**Exercise directions:**
Reproduce, without any change, the span of lines from the opening of the records below to the line containing "the front floor", inclusive.

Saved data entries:
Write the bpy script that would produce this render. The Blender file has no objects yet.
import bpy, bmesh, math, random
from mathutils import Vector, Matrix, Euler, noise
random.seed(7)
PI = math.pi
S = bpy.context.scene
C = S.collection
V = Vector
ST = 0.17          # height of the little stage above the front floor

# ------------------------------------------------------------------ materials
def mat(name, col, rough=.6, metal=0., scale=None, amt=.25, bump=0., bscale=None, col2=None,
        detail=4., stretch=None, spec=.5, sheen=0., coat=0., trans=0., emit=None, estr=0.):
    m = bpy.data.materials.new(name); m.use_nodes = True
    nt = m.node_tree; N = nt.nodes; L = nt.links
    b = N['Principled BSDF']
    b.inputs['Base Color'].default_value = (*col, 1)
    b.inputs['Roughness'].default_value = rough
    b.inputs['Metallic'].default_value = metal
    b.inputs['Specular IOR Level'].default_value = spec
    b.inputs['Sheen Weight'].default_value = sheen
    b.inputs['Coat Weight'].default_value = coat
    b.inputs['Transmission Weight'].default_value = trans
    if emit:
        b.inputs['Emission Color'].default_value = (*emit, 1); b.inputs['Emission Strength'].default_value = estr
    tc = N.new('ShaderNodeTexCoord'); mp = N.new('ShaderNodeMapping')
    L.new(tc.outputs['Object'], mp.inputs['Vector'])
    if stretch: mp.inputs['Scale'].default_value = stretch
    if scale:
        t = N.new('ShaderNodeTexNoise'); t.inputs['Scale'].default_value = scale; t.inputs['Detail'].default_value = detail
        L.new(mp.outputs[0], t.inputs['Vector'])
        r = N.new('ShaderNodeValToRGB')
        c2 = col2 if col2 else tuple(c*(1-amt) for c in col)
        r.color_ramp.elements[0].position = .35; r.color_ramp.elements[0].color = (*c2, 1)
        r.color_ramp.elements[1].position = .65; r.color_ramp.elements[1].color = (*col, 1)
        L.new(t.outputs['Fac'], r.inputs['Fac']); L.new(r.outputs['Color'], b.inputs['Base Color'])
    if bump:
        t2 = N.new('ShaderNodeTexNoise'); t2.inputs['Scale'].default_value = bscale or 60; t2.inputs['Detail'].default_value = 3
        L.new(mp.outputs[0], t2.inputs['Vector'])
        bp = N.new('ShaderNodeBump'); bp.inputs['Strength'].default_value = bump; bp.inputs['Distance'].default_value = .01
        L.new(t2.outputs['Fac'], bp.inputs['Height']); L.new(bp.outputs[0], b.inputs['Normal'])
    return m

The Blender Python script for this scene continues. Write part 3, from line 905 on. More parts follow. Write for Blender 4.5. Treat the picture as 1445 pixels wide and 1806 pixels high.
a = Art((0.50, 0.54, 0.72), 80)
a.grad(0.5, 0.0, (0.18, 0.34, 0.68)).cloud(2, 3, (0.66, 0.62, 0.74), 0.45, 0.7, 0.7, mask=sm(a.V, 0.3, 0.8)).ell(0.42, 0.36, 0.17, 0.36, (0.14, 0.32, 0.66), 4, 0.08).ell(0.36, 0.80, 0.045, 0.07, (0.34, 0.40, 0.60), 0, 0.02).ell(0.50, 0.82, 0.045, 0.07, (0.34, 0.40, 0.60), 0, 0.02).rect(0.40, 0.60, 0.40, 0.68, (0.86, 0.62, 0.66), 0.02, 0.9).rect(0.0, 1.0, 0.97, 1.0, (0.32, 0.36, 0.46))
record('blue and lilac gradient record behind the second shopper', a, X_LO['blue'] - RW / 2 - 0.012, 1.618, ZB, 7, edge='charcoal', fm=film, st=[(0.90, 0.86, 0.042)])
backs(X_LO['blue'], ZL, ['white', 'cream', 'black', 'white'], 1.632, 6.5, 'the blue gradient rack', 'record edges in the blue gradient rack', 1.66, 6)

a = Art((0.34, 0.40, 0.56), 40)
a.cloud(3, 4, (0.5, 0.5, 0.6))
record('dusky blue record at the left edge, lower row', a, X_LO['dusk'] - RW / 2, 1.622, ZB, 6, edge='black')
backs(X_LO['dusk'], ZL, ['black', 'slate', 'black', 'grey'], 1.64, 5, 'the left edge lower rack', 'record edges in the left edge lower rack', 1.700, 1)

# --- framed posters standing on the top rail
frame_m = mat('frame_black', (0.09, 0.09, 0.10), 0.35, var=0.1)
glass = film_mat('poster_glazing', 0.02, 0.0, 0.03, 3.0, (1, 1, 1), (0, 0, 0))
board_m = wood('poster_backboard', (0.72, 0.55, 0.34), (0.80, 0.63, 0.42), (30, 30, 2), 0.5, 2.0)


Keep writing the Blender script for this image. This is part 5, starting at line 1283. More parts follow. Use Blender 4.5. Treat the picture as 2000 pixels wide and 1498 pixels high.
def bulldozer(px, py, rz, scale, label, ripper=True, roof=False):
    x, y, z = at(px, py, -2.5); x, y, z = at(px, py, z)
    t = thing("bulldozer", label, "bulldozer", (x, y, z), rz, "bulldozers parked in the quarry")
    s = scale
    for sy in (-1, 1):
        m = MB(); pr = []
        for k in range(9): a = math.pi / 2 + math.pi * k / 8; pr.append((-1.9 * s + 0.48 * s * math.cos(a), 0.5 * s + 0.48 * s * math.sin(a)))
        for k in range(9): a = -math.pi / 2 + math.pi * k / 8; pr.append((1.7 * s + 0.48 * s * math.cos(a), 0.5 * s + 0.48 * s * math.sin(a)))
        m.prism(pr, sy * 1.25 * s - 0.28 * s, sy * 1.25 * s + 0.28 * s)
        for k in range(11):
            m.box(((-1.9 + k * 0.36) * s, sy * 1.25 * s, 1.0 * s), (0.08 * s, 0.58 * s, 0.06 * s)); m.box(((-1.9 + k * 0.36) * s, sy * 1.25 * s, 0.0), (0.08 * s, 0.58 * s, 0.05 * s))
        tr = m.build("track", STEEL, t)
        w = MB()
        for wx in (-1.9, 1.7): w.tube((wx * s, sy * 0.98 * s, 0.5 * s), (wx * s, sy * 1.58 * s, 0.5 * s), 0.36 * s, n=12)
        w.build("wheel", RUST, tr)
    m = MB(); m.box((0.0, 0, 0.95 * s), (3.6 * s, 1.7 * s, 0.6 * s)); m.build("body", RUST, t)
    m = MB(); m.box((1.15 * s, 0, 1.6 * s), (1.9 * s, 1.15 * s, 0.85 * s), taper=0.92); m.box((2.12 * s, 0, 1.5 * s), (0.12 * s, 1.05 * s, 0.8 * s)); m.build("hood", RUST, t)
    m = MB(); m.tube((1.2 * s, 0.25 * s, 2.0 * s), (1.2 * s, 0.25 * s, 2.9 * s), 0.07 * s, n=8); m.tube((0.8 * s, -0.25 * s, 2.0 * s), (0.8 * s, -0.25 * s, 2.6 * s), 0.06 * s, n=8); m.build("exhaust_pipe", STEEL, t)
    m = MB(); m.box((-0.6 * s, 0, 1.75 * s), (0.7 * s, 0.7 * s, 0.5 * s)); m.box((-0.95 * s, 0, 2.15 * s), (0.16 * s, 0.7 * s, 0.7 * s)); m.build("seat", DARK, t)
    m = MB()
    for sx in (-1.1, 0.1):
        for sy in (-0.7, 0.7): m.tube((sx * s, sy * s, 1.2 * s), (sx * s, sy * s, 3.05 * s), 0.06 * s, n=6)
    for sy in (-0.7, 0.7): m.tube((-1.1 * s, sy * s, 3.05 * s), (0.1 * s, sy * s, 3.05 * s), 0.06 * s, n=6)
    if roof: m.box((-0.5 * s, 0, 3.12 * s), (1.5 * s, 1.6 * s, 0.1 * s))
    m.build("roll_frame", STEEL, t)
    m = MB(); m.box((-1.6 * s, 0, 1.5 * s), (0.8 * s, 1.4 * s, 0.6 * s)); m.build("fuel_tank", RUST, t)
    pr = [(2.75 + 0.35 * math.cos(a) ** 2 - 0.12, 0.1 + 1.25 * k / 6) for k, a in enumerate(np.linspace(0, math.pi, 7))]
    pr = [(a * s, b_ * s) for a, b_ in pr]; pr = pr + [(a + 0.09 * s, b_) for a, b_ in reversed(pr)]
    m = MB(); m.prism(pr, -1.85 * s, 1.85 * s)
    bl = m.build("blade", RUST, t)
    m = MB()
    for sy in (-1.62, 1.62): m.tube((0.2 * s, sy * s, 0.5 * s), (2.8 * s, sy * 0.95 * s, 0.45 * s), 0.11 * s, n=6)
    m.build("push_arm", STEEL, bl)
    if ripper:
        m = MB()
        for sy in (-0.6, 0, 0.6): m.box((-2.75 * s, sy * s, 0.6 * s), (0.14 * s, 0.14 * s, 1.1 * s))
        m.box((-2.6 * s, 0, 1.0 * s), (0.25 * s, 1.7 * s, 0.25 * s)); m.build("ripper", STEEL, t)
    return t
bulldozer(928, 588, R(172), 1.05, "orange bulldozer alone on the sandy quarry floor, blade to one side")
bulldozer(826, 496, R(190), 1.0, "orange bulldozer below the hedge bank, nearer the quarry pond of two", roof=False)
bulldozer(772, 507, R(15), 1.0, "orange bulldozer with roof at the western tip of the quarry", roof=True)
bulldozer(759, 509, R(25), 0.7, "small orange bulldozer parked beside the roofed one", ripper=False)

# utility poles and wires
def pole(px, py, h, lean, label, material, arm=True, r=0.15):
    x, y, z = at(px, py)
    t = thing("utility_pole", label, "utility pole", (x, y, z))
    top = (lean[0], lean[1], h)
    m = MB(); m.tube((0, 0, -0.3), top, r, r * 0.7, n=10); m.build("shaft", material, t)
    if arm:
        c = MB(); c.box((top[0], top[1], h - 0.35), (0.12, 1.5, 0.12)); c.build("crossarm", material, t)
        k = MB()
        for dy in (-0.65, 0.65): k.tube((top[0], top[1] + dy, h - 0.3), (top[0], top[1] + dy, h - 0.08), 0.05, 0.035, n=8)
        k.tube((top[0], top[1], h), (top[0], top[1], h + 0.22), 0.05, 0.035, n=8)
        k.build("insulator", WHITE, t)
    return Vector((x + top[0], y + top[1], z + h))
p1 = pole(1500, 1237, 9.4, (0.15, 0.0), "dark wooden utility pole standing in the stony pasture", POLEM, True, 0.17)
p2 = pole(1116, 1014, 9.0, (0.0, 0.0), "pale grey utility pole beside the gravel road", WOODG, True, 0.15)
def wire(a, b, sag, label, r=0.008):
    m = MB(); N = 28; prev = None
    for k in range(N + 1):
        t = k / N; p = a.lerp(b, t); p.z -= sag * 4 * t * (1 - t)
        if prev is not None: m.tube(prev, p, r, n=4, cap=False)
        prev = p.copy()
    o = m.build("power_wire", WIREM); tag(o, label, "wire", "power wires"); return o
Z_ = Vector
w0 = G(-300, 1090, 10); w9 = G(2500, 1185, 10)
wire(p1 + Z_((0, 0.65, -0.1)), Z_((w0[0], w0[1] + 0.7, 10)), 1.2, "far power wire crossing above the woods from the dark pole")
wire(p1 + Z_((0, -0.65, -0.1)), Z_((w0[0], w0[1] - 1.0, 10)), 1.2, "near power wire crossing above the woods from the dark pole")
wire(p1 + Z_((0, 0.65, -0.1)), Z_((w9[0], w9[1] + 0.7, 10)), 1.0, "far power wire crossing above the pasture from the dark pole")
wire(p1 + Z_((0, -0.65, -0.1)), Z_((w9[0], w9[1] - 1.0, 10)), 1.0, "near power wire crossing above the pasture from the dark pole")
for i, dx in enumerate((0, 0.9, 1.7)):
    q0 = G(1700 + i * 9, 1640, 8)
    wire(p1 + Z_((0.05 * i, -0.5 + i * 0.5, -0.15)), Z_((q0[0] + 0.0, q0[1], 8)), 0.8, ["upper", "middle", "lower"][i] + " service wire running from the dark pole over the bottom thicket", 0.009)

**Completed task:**
Write the bpy script that would produce this render. The Blender file has no objects yet.
import bpy, bmesh, math, random
from mathutils import Vector, Matrix, Euler, noise
random.seed(7)
PI = math.pi
S = bpy.context.scene
C = S.collection
V = Vector
ST = 0.17          # height of the little stage above the front floor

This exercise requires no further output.